Nunca como en estos días, un Gobierno fue más eficaz en la destrucción de las instituciones de un país, Cataluña. El Govern y el Parlament han sido sustituidos, en el caos nocturno, por la amalgama desnortada o la mayúscula anomia, por un estrambótico estado mayor del secesionismo. Un sanedrín o pinyol oscuro, irresponsable y en nada transparente, que no responde a ningún control democrático, sino que manda a los consejeros —estos sí, responsabilizados en cuerpo y patrimonio ante la justicia— en total desprecio al arrumbado (por ellos) Estatut y sus normas.
Esa mezcla de soviet aficionado, somatén titubeante y patrulla boy scouts desbrujulada, marcará época y les perseguirá en los sueños de por vida, en contraste con aquella “cierta manera de hacer las cosas” que practicó el Molt Honorable Josep Tarradellas… y el general De Gaulle, o el canciller Helmut Kohl, o el presidente Franklin Roosevelt, todos ellos líderes (de distintas raigambres ideológicas) que remaron a contracorriente de las pulsiones más bajas alimentadas por sus respectivos populismos autóctonos.
En su día más dramático y decisivo, Carles Puigdemont careció ayer de la osadía de extraer las consecuencias del agujero en que él mismo se había metido, también empujado por su predecesor, y por sus socios, y por sus periodistas de cámara.

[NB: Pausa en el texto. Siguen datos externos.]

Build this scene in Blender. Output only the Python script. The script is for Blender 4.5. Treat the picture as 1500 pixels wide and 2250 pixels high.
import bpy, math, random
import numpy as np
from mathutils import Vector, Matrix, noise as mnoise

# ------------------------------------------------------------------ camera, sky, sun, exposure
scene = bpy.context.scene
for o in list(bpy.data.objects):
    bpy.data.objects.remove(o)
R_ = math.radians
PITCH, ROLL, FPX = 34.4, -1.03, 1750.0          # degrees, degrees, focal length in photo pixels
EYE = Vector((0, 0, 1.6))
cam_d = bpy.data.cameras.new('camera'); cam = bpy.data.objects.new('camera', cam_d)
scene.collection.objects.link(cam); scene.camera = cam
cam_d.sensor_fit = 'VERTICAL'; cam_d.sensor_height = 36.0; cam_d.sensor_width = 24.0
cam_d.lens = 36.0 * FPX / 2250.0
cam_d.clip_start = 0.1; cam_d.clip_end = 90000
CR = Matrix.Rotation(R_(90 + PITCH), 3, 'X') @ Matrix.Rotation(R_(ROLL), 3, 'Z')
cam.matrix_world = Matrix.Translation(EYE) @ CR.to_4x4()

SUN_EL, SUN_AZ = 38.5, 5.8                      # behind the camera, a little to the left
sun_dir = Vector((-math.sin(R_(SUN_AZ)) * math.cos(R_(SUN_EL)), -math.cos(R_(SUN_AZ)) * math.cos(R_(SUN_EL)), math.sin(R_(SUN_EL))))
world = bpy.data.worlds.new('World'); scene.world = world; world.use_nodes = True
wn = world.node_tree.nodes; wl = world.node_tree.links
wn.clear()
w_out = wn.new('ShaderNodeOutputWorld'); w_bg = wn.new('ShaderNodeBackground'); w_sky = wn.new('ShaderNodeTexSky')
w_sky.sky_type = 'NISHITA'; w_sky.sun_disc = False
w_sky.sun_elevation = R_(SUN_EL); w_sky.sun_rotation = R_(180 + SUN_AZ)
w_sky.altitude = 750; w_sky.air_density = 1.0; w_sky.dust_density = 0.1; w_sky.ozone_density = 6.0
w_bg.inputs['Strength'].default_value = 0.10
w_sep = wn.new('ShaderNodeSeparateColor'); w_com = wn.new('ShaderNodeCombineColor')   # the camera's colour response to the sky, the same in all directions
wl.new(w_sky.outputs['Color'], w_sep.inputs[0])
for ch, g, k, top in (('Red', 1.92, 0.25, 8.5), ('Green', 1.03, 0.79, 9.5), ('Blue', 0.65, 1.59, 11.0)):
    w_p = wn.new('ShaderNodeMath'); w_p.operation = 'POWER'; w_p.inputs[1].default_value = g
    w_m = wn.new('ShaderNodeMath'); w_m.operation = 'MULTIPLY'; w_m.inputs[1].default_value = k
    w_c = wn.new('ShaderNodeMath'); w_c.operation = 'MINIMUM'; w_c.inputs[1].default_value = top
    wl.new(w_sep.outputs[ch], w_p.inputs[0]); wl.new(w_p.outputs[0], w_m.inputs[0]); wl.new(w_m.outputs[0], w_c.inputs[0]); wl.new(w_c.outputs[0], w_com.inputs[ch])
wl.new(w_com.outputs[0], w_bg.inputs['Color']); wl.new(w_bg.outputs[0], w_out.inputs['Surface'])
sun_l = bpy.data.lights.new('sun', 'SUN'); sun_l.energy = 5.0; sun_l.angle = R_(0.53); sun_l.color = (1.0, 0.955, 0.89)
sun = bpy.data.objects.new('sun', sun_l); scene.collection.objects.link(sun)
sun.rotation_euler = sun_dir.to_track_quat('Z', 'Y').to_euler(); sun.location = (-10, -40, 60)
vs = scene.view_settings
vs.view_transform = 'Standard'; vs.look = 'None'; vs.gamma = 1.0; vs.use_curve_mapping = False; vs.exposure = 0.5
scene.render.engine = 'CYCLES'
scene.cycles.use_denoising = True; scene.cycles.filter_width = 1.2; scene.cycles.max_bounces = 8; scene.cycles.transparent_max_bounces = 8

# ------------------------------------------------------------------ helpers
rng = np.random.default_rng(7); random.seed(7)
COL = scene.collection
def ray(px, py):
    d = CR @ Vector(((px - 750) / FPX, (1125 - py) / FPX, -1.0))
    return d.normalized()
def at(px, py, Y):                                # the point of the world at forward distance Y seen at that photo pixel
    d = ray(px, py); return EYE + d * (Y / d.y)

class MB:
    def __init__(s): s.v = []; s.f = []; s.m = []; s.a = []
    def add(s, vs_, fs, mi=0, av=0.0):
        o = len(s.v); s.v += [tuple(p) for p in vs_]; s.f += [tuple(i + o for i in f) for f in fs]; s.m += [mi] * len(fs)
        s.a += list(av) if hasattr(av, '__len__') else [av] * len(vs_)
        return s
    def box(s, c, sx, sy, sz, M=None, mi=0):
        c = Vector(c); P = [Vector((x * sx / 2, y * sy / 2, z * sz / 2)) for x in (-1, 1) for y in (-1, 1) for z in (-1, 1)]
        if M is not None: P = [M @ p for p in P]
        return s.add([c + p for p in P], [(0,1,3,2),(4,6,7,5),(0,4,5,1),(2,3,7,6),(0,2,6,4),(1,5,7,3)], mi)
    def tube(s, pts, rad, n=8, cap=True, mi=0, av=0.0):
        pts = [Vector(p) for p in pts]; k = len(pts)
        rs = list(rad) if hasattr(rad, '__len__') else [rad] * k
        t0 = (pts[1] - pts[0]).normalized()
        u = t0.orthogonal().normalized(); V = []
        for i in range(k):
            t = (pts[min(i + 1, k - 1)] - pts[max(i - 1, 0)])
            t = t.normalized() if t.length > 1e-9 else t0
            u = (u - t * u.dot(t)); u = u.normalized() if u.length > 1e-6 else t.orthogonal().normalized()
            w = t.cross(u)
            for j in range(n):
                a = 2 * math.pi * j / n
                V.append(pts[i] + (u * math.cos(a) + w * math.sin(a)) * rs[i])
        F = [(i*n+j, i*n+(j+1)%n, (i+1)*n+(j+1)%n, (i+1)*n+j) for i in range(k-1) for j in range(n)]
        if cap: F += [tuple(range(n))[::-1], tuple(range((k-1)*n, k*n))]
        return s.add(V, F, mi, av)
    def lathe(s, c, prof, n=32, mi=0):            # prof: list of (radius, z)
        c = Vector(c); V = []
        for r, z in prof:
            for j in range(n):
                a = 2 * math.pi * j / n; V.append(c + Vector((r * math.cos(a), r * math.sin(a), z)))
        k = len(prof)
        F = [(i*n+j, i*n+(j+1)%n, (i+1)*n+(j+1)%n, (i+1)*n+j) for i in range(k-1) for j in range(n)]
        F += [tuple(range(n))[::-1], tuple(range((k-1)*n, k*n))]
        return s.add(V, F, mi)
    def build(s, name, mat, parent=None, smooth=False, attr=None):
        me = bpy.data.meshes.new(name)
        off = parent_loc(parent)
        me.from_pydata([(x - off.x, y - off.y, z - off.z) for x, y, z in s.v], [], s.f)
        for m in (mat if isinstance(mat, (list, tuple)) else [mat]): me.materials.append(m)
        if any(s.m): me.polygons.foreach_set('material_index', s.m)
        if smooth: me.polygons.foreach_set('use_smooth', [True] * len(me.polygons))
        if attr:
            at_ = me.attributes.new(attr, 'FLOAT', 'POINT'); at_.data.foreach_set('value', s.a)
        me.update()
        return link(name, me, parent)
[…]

Pudo haberse percatado de que ha imperado sobre tres supuestos que han sido deconstruidos con estrépito.
Uno, la unidad de un pueblo catalán monolíticamente mandatario de una instrucción de secesión: las calles han hablado y, claramente, en plural.
Dos, el de una Europa dispuesta a acoger, solícita, a quienes desafían sus valores —su rechazo al egoísmo nacionalista—, y sus intereses, conservar fronteras y Estados democráticos.
Tres, la de un mundo empresarial que aceptaría sin cosquilleos el ingreso en la inseguridad jurídica, la exclusión del manto protector del BCE y el imperio del aliento antisistema en la escena pública catalana.
Escribió Salvador Espriu que “a veces es necesario y forzoso que un hombre muera por un pueblo, pero jamás un pueblo por un hombre solo”. Políticamente. No muera, president, viva para un pueblo.